## Stated task:
Find the lines containing the word "that" and copy every one of them.

## Supplied data:
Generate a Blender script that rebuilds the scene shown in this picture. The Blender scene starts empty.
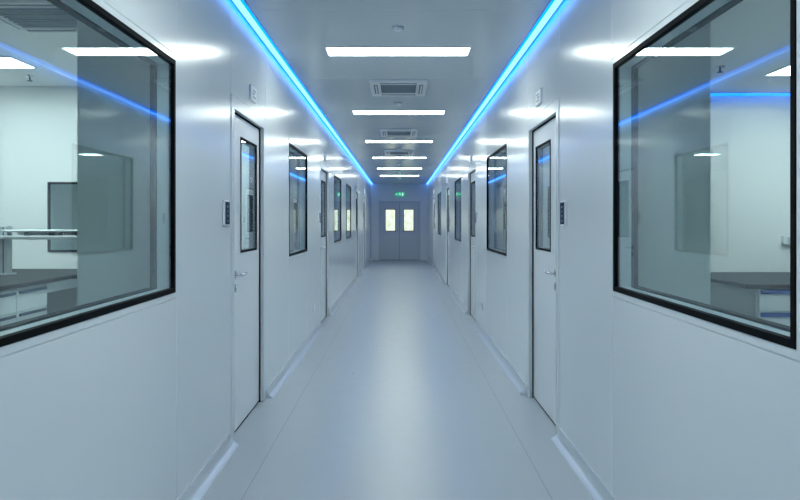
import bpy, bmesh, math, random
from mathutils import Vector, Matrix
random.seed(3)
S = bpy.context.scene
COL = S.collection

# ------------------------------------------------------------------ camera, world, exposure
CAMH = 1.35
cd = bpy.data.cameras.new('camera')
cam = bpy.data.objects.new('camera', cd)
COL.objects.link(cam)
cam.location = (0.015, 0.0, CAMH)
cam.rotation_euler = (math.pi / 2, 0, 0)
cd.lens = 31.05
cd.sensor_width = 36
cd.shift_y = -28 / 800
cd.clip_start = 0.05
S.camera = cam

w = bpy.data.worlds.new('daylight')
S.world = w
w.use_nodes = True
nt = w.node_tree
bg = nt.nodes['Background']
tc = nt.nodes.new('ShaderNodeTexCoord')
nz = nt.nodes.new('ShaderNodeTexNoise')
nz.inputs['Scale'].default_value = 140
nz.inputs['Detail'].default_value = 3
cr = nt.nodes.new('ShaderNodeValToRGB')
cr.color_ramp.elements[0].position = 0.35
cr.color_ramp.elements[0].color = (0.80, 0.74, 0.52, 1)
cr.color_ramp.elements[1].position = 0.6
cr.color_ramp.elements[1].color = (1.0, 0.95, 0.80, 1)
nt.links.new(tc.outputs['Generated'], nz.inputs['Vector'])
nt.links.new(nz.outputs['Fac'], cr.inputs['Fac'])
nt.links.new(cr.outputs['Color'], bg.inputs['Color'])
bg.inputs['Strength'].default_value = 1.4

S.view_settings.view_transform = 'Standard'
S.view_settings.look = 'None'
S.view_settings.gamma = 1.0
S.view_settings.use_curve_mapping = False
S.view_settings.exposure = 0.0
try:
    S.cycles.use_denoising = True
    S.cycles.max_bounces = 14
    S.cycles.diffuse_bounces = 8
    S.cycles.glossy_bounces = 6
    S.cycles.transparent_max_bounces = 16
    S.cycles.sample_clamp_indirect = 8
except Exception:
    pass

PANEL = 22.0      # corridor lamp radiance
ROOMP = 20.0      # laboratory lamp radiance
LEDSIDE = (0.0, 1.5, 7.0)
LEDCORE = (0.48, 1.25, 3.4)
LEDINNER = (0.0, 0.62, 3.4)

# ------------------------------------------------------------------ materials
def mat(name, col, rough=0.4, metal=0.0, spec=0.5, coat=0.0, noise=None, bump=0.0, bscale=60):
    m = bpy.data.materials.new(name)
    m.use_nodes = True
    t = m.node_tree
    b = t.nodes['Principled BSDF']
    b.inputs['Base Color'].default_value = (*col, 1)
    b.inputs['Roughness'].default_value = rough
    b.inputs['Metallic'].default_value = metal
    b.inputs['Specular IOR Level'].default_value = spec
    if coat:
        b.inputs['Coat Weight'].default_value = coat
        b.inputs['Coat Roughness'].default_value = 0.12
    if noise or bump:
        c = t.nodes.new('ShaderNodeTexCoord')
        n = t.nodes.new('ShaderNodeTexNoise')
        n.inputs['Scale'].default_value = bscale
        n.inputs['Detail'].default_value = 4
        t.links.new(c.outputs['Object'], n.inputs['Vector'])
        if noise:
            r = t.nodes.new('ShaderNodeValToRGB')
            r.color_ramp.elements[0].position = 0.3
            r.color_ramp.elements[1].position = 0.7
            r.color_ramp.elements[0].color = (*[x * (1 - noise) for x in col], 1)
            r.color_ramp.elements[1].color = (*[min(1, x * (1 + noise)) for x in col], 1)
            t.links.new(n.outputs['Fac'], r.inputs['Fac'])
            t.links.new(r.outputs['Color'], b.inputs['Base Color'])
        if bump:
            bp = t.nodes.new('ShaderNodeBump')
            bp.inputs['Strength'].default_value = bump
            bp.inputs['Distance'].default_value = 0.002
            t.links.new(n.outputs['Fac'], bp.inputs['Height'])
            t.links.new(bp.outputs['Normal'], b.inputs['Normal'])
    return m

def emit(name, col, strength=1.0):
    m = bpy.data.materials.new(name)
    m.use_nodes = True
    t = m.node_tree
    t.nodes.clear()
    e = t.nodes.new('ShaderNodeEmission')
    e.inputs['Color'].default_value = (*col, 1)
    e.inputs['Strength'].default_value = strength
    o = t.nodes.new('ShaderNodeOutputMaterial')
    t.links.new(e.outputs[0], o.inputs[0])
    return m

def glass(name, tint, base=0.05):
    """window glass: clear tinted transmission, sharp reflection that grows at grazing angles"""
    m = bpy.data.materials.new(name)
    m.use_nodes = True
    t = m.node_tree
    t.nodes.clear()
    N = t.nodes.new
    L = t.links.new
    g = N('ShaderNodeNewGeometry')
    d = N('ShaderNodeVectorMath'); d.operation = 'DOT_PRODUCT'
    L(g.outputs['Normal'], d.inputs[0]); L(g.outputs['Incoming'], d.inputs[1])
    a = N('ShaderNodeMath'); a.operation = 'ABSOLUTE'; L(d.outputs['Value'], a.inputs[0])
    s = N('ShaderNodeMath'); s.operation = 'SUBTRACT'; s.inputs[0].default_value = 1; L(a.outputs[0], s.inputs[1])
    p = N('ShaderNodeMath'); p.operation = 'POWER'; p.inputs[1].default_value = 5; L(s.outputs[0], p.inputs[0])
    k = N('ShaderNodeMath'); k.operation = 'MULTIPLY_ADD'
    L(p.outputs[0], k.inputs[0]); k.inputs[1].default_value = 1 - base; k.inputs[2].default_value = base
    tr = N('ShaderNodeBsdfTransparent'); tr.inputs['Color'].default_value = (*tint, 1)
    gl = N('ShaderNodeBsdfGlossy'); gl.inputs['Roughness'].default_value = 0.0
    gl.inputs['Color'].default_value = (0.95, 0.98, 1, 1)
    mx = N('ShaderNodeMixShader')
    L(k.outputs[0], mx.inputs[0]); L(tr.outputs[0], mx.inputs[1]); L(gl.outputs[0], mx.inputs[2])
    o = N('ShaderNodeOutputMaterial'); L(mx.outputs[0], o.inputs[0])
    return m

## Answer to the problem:
Generate a Blender script that rebuilds the scene shown in this picture. The Blender scene starts empty.
    """window glass: clear tinted transmission, sharp reflection that grows at grazing angles"""